Abstract

Facial expressions are one of the most essential channels to communicate a person’s emotional state. In social interaction, the capability to accurately read subtle changes in facial expressions, which reveal emotional fluctuations, is critical for 1) comprehending others’ emotions in context and background situations, 2) identifying responsiveness to others’ emotions, and 3) developing social skills in human–computer interaction. In this paper, we first introduce automatic emotion change detection via facial expression that discovers timings or temporal locations in a video where facial expression significantly changes. We propose a weakly-supervised deep emotion change detection framework that does not require facial expression videos with expensive temporal annotations and instead learns static images for training.
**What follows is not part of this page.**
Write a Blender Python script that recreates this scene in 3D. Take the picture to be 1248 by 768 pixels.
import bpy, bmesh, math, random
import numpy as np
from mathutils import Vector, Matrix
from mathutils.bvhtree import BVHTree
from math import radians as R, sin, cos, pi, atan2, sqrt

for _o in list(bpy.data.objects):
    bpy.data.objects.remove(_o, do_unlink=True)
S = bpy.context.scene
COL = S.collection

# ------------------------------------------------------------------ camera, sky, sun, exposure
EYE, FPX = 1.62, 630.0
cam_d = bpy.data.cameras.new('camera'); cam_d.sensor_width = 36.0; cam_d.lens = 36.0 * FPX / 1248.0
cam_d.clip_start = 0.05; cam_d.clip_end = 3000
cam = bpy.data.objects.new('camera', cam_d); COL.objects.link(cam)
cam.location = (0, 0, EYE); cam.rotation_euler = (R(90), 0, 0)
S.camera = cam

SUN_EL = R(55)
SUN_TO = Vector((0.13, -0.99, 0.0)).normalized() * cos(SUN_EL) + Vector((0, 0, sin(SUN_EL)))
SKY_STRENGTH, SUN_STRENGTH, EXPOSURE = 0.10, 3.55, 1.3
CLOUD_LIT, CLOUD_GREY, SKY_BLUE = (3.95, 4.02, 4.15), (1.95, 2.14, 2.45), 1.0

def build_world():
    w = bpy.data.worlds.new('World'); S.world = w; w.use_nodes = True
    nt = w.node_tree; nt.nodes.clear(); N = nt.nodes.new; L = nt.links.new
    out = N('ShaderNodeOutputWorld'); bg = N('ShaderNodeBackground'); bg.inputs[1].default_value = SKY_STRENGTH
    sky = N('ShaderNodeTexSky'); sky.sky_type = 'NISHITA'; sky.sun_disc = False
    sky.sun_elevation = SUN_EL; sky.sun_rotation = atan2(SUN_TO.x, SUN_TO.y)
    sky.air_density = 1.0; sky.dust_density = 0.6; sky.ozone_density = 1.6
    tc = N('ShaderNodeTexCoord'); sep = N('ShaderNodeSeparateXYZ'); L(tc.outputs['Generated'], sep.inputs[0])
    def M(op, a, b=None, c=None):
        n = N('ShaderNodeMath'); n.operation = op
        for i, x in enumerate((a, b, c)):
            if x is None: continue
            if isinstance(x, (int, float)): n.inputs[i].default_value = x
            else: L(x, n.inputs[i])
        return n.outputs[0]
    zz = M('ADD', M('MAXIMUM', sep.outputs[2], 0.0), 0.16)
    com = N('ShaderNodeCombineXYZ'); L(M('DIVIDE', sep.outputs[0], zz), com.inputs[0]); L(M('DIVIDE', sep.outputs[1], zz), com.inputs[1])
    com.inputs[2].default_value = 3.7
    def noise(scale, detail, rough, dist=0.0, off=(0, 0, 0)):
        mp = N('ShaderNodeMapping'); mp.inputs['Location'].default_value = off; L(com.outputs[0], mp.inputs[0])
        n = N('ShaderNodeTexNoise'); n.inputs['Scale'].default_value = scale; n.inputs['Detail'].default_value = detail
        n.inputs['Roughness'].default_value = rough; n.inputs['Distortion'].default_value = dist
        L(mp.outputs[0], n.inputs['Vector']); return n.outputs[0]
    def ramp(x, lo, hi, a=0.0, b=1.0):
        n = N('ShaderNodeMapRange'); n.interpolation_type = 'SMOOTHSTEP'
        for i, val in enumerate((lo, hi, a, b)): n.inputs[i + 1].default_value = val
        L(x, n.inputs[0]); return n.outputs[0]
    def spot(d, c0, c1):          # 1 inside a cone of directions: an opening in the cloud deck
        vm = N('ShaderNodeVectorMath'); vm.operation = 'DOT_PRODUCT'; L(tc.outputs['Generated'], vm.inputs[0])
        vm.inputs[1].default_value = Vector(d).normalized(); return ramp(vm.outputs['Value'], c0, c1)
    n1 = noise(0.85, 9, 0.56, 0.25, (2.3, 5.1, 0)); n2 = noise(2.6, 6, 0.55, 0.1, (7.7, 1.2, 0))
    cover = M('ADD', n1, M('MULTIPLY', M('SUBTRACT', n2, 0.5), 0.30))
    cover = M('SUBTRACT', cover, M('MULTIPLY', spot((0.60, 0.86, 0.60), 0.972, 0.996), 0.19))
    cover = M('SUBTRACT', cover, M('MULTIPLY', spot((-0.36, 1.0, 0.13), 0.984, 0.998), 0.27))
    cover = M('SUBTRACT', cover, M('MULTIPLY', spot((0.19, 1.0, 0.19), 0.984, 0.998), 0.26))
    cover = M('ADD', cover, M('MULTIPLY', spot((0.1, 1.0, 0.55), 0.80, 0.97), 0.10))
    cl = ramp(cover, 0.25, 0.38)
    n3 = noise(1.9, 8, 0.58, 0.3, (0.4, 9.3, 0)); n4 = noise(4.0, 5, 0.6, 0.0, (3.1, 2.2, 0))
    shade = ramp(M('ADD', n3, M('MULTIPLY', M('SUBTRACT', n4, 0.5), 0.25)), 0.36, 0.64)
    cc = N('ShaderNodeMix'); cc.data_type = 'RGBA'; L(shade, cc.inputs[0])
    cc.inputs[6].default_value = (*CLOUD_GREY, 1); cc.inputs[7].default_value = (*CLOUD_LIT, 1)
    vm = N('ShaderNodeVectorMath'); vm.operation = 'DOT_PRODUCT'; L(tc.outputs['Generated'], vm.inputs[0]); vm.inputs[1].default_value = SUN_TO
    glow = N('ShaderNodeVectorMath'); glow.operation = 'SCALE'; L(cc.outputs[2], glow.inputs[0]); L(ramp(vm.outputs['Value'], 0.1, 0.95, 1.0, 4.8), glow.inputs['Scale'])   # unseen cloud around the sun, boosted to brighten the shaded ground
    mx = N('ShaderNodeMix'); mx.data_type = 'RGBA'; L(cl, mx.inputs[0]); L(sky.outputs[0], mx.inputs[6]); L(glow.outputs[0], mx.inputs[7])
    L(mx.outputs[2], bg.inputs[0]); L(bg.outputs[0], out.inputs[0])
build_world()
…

Incorporating these ideas, we performed extensive experiments to demonstrate fundamental insights into emotion change detection and the efficacy of our framework using three video datasets, i.e., CASME II, MMI, and our YoutubeECD. Furthermore, we modified our framework for temporal spotting, which is the most similar task to emotion change detection, and showed comparable results with state-of-the-art methods on CAS(ME)2, proving justification for the problem. Even though we only employed the AffectNet to train our framework rather than the CASME II, MMI, YoutubeECD, and CAS(ME)2, experimental results demonstrate its exceptional generalization capability in cross-dataset environments.